L’Américain noir s’est lui aussi émancipé dans cette extraordinaire aventure. Il a surmonté sa méfiance envers un Obama presque blanc qui refuse de parler en termes de Noir ou de Blanc, de minorités et de quotas, de récriminations et de haines. Qui ne parle pas «ghetto» mais s’exprime comme n’importe quel professeur chic de Harvard. Et les foules d’Afro-Américains se précipitent pour voter en avance, dans un enthousiasme absolu pour ce candidat qui ne reprend plus les vieux leitmotivs de la communauté noire. Et, comme ils disent, rationnels eux aussi, ils sont fiers mais ils ne votent pas pour lui parce qu’il est noir : ils aiment le candidat.

On peut continuer le tour des Américains réels, pas ceux fantasmés par les conservateurs. L’Américain hispanique se précipite aux urnes. Les 44 % qui avaient voté Bush à la dernière élection ont rétréci : les hispaniques surmontent leur traditionnelle antipathie à l’égard des Noirs et plantent des pancartes Obama-Biden sur leurs pelouses, collent des stickers à l’arrière de leurs voitures. Ils feront probablement basculer des Etats qui hésitent, et si ce n’est pas cette fois-ci, ce sera dans quatre ans avec la montée en puissance démographique de ces nouveaux Américains.

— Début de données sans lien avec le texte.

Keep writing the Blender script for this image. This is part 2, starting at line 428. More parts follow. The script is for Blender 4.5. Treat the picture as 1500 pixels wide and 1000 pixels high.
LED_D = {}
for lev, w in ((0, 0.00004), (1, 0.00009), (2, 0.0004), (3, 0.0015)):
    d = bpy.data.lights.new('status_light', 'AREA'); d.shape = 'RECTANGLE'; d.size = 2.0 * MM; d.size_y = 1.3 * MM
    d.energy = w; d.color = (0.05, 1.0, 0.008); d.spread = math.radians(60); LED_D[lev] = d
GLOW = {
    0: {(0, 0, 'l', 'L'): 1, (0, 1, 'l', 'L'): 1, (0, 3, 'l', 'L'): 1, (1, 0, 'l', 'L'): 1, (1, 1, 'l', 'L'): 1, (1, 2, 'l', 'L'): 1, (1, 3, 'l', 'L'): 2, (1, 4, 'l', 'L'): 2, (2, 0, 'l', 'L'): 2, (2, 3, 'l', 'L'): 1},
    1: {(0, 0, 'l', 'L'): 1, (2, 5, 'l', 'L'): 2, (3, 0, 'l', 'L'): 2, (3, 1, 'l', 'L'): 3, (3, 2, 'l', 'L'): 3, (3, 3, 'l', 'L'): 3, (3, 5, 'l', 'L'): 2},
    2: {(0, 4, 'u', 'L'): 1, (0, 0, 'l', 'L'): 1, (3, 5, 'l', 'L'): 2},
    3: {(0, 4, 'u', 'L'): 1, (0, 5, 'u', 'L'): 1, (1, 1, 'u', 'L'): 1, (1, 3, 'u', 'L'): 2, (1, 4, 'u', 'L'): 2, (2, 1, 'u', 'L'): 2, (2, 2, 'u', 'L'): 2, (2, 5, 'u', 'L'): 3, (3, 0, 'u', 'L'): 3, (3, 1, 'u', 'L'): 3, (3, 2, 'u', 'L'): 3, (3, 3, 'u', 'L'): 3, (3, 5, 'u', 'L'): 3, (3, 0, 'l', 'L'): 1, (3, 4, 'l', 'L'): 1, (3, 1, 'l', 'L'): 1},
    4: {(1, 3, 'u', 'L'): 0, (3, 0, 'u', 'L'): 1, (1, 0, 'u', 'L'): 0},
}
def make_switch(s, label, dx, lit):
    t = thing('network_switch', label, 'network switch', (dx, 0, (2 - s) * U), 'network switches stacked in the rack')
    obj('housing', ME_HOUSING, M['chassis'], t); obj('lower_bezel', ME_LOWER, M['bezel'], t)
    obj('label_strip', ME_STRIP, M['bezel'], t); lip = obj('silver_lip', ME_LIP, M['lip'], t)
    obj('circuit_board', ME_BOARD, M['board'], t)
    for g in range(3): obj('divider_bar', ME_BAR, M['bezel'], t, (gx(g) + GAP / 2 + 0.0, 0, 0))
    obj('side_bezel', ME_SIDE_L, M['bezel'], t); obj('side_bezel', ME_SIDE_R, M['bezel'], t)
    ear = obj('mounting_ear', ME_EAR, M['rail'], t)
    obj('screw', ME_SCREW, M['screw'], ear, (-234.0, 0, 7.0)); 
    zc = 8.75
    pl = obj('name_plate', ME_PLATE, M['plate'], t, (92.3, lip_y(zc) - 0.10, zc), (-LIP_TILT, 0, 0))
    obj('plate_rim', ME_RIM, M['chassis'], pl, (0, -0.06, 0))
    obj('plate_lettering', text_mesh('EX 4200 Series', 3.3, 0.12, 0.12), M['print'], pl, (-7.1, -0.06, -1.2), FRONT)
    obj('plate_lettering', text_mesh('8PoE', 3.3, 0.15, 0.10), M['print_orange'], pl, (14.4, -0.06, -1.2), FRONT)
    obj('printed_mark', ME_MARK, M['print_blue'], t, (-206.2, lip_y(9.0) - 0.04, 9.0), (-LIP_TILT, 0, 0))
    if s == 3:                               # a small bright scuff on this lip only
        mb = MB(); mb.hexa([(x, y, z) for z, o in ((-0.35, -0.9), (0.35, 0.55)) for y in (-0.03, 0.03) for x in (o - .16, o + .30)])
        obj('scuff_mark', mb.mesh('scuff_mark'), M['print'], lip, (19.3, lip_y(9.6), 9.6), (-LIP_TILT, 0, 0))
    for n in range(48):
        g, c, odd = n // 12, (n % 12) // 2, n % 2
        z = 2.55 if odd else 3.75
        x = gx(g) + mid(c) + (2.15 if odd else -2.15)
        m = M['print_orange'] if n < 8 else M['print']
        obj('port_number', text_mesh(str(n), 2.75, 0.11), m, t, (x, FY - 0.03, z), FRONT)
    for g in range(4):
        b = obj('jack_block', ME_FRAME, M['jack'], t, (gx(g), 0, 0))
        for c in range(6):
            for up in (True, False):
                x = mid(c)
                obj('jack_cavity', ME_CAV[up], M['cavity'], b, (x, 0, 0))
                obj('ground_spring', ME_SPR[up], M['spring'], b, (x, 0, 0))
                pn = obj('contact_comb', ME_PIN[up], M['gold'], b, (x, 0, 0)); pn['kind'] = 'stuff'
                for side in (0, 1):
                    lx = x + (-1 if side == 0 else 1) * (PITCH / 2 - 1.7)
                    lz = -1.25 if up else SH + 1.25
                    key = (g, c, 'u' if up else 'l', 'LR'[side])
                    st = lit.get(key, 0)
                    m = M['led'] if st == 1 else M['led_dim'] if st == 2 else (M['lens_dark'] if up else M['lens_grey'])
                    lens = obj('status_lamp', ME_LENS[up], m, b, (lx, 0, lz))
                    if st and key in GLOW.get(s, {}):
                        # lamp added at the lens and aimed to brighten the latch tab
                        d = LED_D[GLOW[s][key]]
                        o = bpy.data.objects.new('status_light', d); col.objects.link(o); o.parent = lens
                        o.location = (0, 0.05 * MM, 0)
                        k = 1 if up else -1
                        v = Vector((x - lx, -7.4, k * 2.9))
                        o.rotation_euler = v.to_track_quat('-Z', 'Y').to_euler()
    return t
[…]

Enfin l’Américain jeune, l’Américaine jeune. Ceux-là ne veulent plus d’une Amérique arrogante et détestée. Ils ne veulent plus du vieil homme blanc qui radote. Ils s’en fichent de la couleur, ils veulent de l’espoir. De la solidarité. Certes, les républicains gardent des bastions dans les campagnes et chez les extrémistes religieux, les nostalgiques et probablement quelques racistes. Mais leur pouvoir se dissout, l’Amérique profonde qui occupait toute la carte politique, rouge républicain entre les deux côtes bleu démocrate, a fondu. Les Républicains vont perdre une soixantaine de sénateurs, et la majorité. Il n’y a pas deux Amérique. Mais les Américains. Et ils ont, comme le dit le prix Nobel d’économie Paul Krugman, redécouvert la vertu du «sérieux» face à un monde qui semble s’écrouler.